◆ Your objective
Within the data that follows, how many lines carry the string "scene"? Give the number alone.

◆ Data section
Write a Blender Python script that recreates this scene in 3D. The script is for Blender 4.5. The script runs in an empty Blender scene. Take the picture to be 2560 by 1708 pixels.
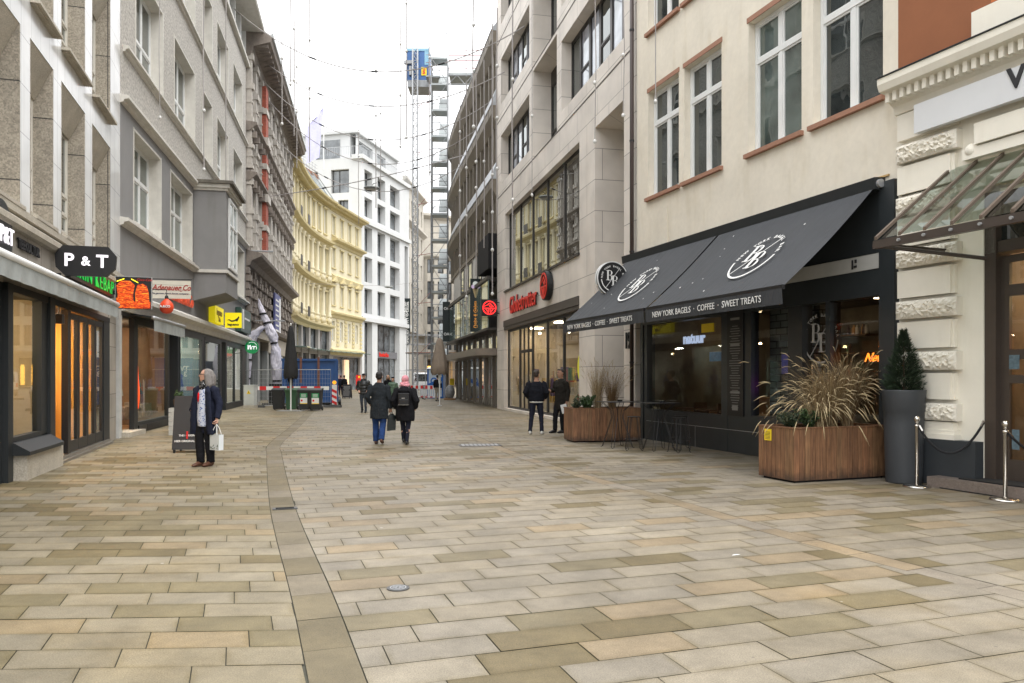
import bpy, math, random
from math import sin, cos, pi, radians, sqrt, atan2, hypot, exp
from mathutils import Vector, Matrix, Euler
R = random.Random(7)
S = bpy.context.scene
COL = S.collection
# ---------------------------------------------------------------- camera
cd = bpy.data.cameras.new("camera"); cam = bpy.data.objects.new("camera", cd); COL.objects.link(cam)
cam.location = (0, 0, 1.65); cam.rotation_euler = (pi/2, 0, 0)
cd.sensor_width = 36.0; cd.lens = 36.0*1930/2560; cd.shift_y = 87/2560
cd.clip_start = .05; cd.clip_end = 2000
S.camera = cam
# ---------------------------------------------------------------- overcast sky
SUN_EL, SUN_AZ = radians(57), radians(130)
w = bpy.data.worlds.new("World"); S.world = w; w.use_nodes = True
nt = w.node_tree; N = nt.nodes; L = nt.links
bg = N["Background"]
sky = N.new("ShaderNodeTexSky"); sky.sky_type = 'NISHITA'; sky.sun_disc = False
sky.sun_elevation = SUN_EL; sky.sun_rotation = SUN_AZ; sky.dust_density = 4
tc = N.new("ShaderNodeTexCoord"); nz = N.new("ShaderNodeTexNoise"); nz.inputs["Scale"].default_value = 2.2; nz.inputs["Detail"].default_value = 5
cr = N.new("ShaderNodeValToRGB"); cr.color_ramp.elements[0].color = (8.9, 8.95, 9.0, 1); cr.color_ramp.elements[1].color = (9.9, 9.9, 9.95, 1)
mx = N.new("ShaderNodeMixRGB"); mx.inputs[0].default_value = .93
L.new(tc.outputs["Generated"], nz.inputs["Vector"]); L.new(nz.outputs["Fac"], cr.inputs[0])
L.new(sky.outputs[0], mx.inputs[1]); L.new(cr.outputs[0], mx.inputs[2]); 
# an overcast sky is darker towards the horizon than overhead
sx_ = N.new("ShaderNodeSeparateXYZ"); L.new(tc.outputs["Generated"], sx_.inputs[0])
gr = N.new("ShaderNodeMapRange"); gr.inputs[1].default_value = 0; gr.inputs[2].default_value = 1; gr.inputs[3].default_value = .42; gr.inputs[4].default_value = 1.28; L.new(sx_.outputs[2], gr.inputs[0])
vm = N.new("ShaderNodeVectorMath"); vm.operation = 'SCALE'; L.new(mx.outputs[0], vm.inputs[0]); L.new(gr.outputs[0], vm.inputs["Scale"]); L.new(vm.outputs[0], bg.inputs[0])
bg.inputs[1].default_value = .1
sd = bpy.data.lights.new("sun", 'SUN'); so = bpy.data.objects.new("sun", sd); COL.objects.link(so)
sd.energy = .55; sd.angle = radians(40); sd.color = (1, .97, .92)
so.rotation_euler = (pi/2-SUN_EL, 0, pi-SUN_AZ)
S.view_settings.view_transform = 'Standard'; S.view_settings.look = 'None'; S.view_settings.gamma = 1
S.view_settings.use_curve_mapping = False; S.view_settings.exposure = 1.72
S.cycles.max_bounces = 8; S.cycles.transparent_max_bounces = 24
# ================================================================ helpers
def lin(r, g=None, b=None):
    if g is None: g = b = r
    f = lambda c: (c/255/12.92) if c/255 <= .04045 else ((c/255+.055)/1.055)**2.4
    return (f(r), f(g), f(b))
MATS = {}
def mat(name, col, rough=.7, var=.12, vs=2.5, bump=0, bs=40, metal=0, spec=.5, emit=0, fine=0, fs=60, coat=0):
    if name in MATS: return MATS[name]
    m = bpy.data.materials.new(name); m.use_nodes = True; MATS[name] = m
    n = m.node_tree.nodes; l = m.node_tree.links; p = n["Principled BSDF"]
    p.inputs["Roughness"].default_value = rough; p.inputs["Metallic"].default_value = metal
    p.inputs["Specular IOR Level"].default_value = spec; p.inputs["Coat Weight"].default_value = coat
    p.inputs["Base Color"].default_value = (*col, 1)
    if emit:
        p.inputs["Emission Color"].default_value = (*col, 1); p.inputs["Emission Strength"].default_value = emit
    t = n.new("ShaderNodeTexCoord")
    src = None
    if var:
        a = n.new("ShaderNodeTexNoise"); a.inputs["Scale"].default_value = vs; a.inputs["Detail"].default_value = 6; a.inputs["Roughness"].default_value = .65
        l.new(t.outputs["Object"], a.inputs["Vector"])
        r = n.new("ShaderNodeMapRange"); r.inputs[1].default_value = .25; r.inputs[2].default_value = .75
        r.inputs[3].default_value = 1-var; r.inputs[4].default_value = 1+var; l.new(a.outputs["Fac"], r.inputs[0])
        src = r.outputs[0]
        if fine:
            b = n.new("ShaderNodeTexNoise"); b.inputs["Scale"].default_value = fs; b.inputs["Detail"].default_value = 2
            l.new(t.outputs["Object"], b.inputs["Vector"])
            q = n.new("ShaderNodeMapRange"); q.inputs[1].default_value = .3; q.inputs[2].default_value = .7
            q.inputs[3].default_value = 1-fine; q.inputs[4].default_value = 1+fine; l.new(b.outputs["Fac"], q.inputs[0])
            k = n.new("ShaderNodeMath"); k.operation = 'MULTIPLY'; l.new(src, k.inputs[0]); l.new(q.outputs[0], k.inputs[1]); src = k.outputs[0]
        v = n.new("ShaderNodeVectorMath"); v.operation = 'SCALE'; v.inputs[0].default_value = col; l.new(src, v.inputs["Scale"])
        l.new(v.outputs[0], p.inputs["Base Color"])
    if bump:
        a = n.new("ShaderNodeTexNoise"); a.inputs["Scale"].default_value = bs; a.inputs["Detail"].default_value = 4
        l.new(t.outputs["Object"], a.inputs["Vector"])
        b = n.new("ShaderNodeBump"); b.inputs["Strength"].default_value = bump; b.inputs["Distance"].default_value = .02
        l.new(a.outputs["Fac"], b.inputs["Height"]); l.new(b.outputs[0], p.inputs["Normal"])
    return m
def nodes(m): return m.node_tree.nodes, m.node_tree.links, m.node_tree.nodes["Principled BSDF"]
def slabs(name, col, bw, bh, joint=.008, jcol=None, var=.1, rough=.6, off=.5, vs=1.5, bump=.15):
    """stone cladding: slabs with thin joints, laid over x+y / z"""
    m = mat(name, col, rough, 0); n, l, p = nodes(m)
    t = n.new("ShaderNodeTexCoord"); s = n.new("ShaderNodeSeparateXYZ"); l.new(t.outputs["Object"], s.inputs[0])
    a = n.new("ShaderNodeMath"); a.operation = 'ADD'; l.new(s.outputs[0], a.inputs[0]); l.new(s.outputs[1], a.inputs[1])
    c = n.new("ShaderNodeCombineXYZ"); l.new(a.outputs[0], c.inputs[0]); l.new(s.outputs[2], c.inputs[1])
    b = n.new("ShaderNodeTexBrick"); b.offset = off; b.inputs["Scale"].default_value = 1
    b.inputs["Brick Width"].default_value = bw; b.inputs["Row Height"].default_value = bh; b.inputs["Mortar Size"].default_value = joint
    b.inputs["Mortar Smooth"].default_value = .1; b.inputs["Bias"].default_value = 0
    b.inputs["Color1"].default_value = (*[x*(1-var) for x in col], 1); b.inputs["Color2"].default_value = (*[min(1, x*(1+var)) for x in col], 1)
    b.inputs["Mortar"].default_value = (*(jcol or [x*.45 for x in col]), 1)
    l.new(c.outputs[0], b.inputs["Vector"])
    z = n.new("ShaderNodeTexNoise"); z.inputs["Scale"].default_value = vs; z.inputs["Detail"].default_value = 7; l.new(t.outputs["Object"], z.inputs["Vector"])
    r = n.new("ShaderNodeMapRange"); r.inputs[1].default_value = .3; r.inputs[2].default_value = .7; r.inputs[3].default_value = .86; r.inputs[4].default_value = 1.12
    l.new(z.outputs["Fac"], r.inputs[0])
    v = n.new("ShaderNodeVectorMath"); v.operation = 'SCALE'; l.new(b.outputs["Color"], v.inputs[0]); l.new(r.outputs[0], v.inputs["Scale"])
    l.new(v.outputs[0], p.inputs["Base Color"])
    if bump:
        q = n.new("ShaderNodeBump"); q.inputs["Strength"].default_value = bump; q.inputs["Distance"].default_value = .01; q.invert = True
        l.new(b.outputs["Fac"], q.inputs["Height"]); l.new(q.outputs[0], p.inputs["Normal"])
    return m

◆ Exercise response
2